> [Collected material]
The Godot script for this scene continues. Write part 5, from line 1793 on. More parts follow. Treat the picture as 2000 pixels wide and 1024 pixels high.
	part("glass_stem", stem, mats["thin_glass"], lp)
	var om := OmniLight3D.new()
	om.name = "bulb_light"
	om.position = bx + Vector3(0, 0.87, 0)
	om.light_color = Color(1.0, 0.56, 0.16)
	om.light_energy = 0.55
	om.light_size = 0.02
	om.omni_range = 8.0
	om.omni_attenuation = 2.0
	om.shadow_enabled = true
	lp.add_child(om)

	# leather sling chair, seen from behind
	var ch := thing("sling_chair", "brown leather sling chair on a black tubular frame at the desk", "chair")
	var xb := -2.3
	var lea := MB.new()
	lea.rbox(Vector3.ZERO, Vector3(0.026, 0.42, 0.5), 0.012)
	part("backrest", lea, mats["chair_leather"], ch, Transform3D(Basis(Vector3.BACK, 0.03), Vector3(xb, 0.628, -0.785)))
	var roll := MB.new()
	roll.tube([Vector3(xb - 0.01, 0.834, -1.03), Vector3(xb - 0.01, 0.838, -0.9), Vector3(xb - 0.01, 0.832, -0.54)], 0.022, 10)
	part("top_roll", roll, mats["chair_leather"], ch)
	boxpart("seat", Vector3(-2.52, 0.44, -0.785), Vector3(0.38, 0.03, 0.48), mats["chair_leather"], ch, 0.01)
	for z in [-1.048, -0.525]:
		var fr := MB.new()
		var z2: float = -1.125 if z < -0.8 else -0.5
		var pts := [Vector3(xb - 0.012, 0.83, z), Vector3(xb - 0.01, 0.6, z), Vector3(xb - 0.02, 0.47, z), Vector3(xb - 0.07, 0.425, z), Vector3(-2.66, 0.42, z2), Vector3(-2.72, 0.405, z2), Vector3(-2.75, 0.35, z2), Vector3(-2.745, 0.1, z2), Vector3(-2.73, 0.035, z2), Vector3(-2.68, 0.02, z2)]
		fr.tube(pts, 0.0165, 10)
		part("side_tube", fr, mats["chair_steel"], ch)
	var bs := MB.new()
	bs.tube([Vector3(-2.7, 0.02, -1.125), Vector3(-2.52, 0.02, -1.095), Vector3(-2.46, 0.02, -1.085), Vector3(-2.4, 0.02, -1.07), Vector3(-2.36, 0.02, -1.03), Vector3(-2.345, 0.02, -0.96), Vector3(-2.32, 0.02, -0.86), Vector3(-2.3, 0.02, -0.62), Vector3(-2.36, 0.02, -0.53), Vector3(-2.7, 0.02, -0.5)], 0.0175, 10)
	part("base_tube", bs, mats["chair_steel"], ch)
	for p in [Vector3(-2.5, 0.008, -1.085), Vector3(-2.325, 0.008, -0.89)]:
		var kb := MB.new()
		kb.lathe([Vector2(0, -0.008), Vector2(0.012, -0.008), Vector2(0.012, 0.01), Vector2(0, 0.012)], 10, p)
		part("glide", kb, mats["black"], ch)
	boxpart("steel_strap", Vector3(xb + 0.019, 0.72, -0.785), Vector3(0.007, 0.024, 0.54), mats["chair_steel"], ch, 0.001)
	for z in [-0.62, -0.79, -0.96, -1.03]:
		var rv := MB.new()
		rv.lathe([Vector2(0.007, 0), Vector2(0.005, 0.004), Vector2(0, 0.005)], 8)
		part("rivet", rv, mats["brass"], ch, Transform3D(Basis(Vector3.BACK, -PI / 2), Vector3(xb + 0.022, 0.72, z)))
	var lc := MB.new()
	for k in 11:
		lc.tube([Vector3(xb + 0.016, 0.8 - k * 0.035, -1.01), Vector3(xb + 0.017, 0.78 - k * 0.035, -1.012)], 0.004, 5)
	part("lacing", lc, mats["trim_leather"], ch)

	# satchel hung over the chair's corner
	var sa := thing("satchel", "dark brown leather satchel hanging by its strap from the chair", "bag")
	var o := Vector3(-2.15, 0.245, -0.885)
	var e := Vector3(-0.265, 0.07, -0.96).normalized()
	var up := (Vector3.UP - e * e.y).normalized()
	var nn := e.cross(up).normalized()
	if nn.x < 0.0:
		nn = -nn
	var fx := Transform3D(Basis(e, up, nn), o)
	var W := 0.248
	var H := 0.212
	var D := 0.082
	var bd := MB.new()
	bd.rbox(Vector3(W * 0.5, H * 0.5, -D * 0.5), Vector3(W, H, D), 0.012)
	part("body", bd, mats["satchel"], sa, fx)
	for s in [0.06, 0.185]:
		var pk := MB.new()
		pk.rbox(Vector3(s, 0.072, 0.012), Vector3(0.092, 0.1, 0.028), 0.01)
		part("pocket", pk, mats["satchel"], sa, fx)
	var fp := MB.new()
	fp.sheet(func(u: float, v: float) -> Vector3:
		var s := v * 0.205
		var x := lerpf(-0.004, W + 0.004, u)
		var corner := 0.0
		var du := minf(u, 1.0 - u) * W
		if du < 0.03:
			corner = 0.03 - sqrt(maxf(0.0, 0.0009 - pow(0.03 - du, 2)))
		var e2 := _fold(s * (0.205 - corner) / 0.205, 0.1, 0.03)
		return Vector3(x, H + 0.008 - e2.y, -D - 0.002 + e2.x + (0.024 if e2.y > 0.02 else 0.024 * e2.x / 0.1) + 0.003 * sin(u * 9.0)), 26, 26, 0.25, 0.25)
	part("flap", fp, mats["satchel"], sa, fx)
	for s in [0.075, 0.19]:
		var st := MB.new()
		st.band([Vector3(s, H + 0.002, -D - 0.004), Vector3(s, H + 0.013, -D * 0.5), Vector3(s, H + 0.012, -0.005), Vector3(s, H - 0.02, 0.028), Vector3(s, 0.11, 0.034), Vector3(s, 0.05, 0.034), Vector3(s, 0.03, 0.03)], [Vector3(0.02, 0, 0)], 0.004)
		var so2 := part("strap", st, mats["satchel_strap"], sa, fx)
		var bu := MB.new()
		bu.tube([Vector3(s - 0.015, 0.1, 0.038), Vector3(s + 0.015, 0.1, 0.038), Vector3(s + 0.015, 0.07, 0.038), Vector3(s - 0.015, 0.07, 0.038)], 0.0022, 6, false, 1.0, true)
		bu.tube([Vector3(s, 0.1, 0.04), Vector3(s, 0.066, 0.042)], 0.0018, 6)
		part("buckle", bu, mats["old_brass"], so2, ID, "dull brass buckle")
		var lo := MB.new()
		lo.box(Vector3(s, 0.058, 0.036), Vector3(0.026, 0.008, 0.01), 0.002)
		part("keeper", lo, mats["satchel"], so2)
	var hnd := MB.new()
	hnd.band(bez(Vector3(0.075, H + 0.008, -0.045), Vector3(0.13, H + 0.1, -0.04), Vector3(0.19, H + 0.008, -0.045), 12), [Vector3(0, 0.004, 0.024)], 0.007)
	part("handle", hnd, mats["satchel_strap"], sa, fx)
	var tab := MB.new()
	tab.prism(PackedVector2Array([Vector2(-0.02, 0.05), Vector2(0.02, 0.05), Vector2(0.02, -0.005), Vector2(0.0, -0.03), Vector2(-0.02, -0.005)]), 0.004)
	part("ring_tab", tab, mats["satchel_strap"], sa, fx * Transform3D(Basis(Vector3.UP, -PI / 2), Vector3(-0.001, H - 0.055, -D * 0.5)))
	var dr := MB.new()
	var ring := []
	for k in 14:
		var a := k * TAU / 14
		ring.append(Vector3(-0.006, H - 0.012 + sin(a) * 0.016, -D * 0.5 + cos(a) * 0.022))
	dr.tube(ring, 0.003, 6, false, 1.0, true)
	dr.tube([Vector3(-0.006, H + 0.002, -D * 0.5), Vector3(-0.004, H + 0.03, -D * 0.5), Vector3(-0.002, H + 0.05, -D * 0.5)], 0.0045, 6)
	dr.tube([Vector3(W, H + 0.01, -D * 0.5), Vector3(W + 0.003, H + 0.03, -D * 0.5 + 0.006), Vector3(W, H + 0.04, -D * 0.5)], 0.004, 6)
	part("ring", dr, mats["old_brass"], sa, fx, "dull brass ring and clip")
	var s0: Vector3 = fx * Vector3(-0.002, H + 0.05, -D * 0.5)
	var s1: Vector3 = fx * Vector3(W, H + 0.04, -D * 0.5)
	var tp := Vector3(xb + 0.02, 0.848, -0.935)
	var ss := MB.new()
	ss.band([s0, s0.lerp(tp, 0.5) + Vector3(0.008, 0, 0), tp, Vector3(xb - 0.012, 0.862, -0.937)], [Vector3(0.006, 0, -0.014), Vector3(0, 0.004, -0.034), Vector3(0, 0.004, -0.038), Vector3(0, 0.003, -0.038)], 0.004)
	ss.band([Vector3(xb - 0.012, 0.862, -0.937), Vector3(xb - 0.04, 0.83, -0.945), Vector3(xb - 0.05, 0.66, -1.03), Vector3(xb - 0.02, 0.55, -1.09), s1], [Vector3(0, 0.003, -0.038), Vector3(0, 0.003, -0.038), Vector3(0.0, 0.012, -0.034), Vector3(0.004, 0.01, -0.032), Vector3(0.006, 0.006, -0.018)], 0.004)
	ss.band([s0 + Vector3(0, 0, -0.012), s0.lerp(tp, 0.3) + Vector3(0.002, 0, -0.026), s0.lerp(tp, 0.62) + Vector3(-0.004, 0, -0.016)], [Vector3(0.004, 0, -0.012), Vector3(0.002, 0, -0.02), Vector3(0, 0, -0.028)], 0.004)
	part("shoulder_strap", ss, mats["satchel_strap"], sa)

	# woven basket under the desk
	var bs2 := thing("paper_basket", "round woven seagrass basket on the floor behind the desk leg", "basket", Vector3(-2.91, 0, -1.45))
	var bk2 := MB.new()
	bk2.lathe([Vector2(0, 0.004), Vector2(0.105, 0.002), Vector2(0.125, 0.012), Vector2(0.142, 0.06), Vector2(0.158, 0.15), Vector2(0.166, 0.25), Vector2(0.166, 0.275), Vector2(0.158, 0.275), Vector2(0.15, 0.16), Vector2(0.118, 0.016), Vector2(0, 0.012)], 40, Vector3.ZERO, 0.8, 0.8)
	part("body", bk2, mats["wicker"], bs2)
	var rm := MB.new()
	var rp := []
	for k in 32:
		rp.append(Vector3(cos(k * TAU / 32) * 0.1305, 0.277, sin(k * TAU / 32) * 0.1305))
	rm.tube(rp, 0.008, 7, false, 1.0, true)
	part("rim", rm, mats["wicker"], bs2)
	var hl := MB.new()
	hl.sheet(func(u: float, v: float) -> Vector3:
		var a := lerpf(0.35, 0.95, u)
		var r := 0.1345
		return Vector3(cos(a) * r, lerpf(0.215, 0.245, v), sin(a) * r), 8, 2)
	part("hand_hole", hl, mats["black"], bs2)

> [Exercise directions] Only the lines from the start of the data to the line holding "lp.add_child(om)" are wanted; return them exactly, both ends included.

> [Expected output]
The Godot script for this scene continues. Write part 5, from line 1793 on. More parts follow. Treat the picture as 2000 pixels wide and 1024 pixels high.
	part("glass_stem", stem, mats["thin_glass"], lp)
	var om := OmniLight3D.new()
	om.name = "bulb_light"
	om.position = bx + Vector3(0, 0.87, 0)
	om.light_color = Color(1.0, 0.56, 0.16)
	om.light_energy = 0.55
	om.light_size = 0.02
	om.omni_range = 8.0
	om.omni_attenuation = 2.0
	om.shadow_enabled = true
	lp.add_child(om)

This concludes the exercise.